• **Given problem**
Extract and list every line that contains the word "scene".

** Start **

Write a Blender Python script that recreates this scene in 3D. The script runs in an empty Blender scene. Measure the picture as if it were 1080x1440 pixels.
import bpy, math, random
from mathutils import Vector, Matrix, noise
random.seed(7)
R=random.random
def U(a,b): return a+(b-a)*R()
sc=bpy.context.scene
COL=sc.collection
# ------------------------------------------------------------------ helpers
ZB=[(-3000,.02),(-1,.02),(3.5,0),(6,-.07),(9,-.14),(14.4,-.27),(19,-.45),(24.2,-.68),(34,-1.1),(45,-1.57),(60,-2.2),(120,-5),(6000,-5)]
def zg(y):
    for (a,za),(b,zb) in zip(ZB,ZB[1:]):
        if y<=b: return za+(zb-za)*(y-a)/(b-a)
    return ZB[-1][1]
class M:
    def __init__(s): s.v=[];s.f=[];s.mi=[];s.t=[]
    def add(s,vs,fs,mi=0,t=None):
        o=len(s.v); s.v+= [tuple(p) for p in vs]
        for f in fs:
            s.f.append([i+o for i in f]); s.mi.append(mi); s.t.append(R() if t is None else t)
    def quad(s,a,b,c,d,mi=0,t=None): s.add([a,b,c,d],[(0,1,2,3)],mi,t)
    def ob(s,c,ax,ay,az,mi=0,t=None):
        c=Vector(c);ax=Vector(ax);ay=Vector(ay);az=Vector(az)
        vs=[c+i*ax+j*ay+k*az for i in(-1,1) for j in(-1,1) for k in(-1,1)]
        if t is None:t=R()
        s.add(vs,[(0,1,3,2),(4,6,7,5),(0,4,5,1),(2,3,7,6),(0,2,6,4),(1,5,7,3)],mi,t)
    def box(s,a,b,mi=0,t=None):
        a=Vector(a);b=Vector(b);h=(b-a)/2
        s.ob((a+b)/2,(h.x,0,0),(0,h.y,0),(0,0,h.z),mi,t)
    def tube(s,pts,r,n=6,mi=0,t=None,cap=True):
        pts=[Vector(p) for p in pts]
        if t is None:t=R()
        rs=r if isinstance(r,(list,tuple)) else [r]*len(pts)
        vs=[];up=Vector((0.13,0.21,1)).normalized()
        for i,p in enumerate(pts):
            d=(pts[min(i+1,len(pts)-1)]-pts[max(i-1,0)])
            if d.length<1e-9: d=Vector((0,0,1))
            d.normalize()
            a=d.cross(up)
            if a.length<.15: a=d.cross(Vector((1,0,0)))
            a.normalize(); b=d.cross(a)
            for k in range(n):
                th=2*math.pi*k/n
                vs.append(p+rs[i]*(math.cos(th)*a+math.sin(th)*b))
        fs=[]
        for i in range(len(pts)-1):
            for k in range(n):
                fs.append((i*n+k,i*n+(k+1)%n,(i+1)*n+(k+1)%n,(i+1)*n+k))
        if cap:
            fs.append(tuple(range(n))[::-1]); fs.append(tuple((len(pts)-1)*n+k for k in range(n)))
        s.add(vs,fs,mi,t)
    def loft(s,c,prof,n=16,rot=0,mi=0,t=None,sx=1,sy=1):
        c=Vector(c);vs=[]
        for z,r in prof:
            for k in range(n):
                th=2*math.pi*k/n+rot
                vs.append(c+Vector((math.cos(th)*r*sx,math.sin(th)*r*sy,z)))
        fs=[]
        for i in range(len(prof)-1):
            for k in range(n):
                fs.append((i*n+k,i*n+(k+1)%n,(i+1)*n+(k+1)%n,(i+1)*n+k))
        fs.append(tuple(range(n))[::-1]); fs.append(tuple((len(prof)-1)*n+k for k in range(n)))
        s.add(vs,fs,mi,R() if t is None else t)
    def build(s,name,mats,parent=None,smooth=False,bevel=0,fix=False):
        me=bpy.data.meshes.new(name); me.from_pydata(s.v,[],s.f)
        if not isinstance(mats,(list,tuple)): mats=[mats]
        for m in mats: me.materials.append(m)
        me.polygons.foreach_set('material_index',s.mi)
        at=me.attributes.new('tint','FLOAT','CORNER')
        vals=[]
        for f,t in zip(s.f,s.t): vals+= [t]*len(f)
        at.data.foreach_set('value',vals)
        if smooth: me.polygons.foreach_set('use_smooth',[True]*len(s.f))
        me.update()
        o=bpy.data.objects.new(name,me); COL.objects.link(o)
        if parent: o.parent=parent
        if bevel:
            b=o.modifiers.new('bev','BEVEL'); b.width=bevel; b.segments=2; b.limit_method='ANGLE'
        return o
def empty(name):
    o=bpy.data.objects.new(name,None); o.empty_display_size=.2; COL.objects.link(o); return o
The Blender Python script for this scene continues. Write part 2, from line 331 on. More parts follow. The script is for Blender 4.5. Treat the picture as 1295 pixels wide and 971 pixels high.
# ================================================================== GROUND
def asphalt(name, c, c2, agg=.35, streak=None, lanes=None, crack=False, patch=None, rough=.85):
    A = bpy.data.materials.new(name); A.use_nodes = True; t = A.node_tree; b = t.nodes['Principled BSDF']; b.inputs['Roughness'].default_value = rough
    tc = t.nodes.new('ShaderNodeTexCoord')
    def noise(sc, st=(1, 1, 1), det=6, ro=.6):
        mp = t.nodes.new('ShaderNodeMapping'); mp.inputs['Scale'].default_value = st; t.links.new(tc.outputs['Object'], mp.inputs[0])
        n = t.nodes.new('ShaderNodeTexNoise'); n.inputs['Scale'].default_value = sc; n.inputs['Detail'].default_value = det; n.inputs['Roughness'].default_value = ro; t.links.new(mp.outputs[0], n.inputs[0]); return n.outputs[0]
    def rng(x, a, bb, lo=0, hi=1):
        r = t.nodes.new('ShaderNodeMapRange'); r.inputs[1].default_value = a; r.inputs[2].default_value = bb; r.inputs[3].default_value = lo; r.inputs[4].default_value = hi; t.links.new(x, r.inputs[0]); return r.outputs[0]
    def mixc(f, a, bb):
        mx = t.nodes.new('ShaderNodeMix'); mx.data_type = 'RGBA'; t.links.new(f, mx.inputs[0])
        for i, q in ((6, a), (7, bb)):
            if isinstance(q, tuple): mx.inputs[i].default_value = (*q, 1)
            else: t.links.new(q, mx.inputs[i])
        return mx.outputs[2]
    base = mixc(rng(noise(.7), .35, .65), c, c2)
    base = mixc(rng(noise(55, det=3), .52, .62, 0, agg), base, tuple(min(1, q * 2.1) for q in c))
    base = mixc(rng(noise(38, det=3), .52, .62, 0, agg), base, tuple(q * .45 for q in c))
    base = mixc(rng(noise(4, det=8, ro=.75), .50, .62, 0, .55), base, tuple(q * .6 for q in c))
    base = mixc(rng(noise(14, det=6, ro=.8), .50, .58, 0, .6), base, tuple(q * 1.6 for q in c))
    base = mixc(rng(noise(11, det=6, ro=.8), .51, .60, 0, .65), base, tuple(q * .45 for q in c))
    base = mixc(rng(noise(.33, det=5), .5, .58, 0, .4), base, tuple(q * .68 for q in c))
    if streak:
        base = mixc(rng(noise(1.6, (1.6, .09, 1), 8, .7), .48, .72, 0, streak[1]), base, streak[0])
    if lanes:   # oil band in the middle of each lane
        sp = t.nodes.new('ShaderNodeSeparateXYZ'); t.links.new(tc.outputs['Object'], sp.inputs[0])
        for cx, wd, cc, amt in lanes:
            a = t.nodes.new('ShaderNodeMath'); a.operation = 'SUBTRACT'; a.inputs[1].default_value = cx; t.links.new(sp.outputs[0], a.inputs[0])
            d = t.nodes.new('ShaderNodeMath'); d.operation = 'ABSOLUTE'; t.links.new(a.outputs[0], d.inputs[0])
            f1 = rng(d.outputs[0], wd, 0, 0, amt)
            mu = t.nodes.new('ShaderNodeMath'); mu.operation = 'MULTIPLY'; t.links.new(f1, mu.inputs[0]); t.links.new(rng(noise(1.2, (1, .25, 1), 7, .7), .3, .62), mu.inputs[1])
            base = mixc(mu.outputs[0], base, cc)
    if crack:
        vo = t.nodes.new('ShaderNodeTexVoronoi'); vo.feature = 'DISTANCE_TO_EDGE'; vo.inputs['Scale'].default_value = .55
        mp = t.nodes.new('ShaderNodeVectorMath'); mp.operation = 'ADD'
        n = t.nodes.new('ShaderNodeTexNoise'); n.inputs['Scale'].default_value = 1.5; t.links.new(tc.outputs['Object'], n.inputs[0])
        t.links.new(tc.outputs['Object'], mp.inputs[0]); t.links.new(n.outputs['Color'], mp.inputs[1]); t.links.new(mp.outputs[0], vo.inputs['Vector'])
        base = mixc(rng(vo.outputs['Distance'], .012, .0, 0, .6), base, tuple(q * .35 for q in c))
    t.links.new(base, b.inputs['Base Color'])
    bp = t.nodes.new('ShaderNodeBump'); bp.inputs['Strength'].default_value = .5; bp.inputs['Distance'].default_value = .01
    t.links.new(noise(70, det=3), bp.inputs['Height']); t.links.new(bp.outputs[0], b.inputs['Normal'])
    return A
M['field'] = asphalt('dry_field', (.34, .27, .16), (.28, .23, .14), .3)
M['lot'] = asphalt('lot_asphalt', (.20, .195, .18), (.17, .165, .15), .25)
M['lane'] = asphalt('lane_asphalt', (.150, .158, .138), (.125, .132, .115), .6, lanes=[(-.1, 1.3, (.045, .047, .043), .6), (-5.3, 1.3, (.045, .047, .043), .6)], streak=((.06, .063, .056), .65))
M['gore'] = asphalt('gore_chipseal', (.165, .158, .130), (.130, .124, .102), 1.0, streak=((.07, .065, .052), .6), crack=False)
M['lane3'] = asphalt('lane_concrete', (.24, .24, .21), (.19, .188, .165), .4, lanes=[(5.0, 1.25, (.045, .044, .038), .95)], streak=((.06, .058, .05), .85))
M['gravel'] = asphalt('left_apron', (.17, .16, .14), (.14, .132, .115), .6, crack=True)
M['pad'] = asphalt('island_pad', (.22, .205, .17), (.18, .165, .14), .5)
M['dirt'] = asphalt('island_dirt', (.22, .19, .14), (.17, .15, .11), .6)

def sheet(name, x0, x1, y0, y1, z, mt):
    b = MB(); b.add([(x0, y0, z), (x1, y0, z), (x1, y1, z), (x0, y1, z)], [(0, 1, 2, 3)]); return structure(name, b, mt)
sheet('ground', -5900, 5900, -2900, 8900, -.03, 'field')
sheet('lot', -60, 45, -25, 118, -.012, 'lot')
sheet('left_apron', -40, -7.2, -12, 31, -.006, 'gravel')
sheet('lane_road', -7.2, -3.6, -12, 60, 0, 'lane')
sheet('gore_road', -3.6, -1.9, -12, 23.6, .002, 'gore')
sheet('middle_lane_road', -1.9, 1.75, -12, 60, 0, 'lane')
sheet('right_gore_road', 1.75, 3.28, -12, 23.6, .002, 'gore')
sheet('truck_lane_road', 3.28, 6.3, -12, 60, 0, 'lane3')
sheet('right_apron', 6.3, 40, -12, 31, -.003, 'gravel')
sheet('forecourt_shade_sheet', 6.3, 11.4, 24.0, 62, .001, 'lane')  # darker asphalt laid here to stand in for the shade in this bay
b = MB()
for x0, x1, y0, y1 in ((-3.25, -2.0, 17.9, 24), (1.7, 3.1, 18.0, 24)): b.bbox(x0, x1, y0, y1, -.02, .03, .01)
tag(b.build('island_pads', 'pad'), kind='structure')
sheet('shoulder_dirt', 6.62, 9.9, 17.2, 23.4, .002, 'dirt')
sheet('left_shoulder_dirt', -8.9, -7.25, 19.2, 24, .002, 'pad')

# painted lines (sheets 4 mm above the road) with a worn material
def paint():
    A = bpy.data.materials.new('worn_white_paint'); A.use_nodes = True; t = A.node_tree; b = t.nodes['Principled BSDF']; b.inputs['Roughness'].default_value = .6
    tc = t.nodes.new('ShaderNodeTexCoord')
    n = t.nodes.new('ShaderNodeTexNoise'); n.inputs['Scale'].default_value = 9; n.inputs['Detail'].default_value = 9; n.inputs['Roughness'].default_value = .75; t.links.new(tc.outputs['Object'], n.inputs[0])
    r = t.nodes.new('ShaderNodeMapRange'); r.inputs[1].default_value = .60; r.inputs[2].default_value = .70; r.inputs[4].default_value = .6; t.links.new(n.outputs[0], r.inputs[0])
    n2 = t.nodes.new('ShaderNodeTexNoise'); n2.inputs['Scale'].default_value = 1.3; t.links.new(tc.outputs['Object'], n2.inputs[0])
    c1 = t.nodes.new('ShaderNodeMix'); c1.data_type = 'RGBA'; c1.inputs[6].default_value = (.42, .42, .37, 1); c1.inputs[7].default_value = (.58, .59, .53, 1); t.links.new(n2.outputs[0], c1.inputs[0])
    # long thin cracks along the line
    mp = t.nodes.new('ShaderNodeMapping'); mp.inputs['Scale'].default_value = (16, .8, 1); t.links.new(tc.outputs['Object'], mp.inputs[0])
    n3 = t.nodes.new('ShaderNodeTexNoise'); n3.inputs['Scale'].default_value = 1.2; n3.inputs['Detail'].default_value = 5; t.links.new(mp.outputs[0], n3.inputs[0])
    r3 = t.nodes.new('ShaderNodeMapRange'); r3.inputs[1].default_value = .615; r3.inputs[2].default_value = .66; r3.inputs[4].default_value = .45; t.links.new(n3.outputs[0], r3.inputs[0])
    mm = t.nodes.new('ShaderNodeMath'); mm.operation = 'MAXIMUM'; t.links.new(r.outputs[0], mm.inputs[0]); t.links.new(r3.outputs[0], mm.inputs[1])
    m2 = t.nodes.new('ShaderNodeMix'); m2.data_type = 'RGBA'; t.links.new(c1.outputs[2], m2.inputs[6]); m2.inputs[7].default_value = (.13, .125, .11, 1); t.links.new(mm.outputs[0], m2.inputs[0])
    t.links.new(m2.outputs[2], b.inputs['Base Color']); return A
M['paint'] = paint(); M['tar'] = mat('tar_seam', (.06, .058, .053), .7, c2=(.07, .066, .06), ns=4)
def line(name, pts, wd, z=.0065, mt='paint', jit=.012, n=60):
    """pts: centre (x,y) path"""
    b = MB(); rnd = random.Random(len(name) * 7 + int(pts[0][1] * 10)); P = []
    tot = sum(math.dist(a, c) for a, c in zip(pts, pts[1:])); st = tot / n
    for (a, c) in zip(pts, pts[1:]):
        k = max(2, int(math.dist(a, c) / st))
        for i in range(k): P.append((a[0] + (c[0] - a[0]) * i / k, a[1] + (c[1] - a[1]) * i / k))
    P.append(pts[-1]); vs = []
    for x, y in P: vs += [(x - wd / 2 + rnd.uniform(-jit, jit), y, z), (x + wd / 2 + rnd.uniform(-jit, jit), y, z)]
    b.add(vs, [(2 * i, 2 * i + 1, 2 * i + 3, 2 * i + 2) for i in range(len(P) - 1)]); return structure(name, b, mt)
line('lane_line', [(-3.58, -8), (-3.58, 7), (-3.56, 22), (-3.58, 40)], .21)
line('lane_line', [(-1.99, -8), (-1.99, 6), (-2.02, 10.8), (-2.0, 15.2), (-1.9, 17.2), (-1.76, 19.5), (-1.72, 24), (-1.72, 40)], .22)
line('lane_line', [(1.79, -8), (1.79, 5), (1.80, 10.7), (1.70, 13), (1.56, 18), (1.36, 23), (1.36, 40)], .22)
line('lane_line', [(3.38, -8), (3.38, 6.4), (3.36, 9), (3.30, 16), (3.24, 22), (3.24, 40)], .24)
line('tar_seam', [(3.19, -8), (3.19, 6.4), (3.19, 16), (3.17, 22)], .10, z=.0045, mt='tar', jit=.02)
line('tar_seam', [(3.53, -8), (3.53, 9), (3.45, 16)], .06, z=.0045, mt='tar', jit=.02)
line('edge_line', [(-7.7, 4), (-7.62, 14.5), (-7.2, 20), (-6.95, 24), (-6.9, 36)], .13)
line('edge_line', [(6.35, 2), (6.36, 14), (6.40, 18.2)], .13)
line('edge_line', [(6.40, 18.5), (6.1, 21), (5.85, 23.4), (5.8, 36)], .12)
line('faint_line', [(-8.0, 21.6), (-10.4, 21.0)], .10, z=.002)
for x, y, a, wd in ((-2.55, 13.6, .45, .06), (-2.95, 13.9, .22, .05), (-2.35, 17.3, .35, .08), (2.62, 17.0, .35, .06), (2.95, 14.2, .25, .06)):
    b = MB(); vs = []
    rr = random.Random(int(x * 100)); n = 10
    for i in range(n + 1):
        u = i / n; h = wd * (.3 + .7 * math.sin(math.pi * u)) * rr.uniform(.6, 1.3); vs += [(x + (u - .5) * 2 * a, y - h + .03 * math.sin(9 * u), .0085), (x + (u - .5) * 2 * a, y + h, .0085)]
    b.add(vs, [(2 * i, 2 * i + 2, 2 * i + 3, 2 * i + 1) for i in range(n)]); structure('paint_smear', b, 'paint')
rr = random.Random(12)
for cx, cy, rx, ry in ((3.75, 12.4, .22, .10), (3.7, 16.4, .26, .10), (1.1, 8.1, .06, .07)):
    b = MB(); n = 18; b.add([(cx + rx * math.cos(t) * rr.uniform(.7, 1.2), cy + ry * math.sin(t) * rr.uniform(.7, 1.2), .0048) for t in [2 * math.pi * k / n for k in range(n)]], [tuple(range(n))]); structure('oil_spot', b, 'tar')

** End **

• **Answer to the problem**
Write a Blender Python script that recreates this scene in 3D. The script runs in an empty Blender scene. Measure the picture as if it were 1080x1440 pixels.
sc=bpy.context.scene
The Blender Python script for this scene continues. Write part 2, from line 331 on. More parts follow. The script is for Blender 4.5. Treat the picture as 1295 pixels wide and 971 pixels high.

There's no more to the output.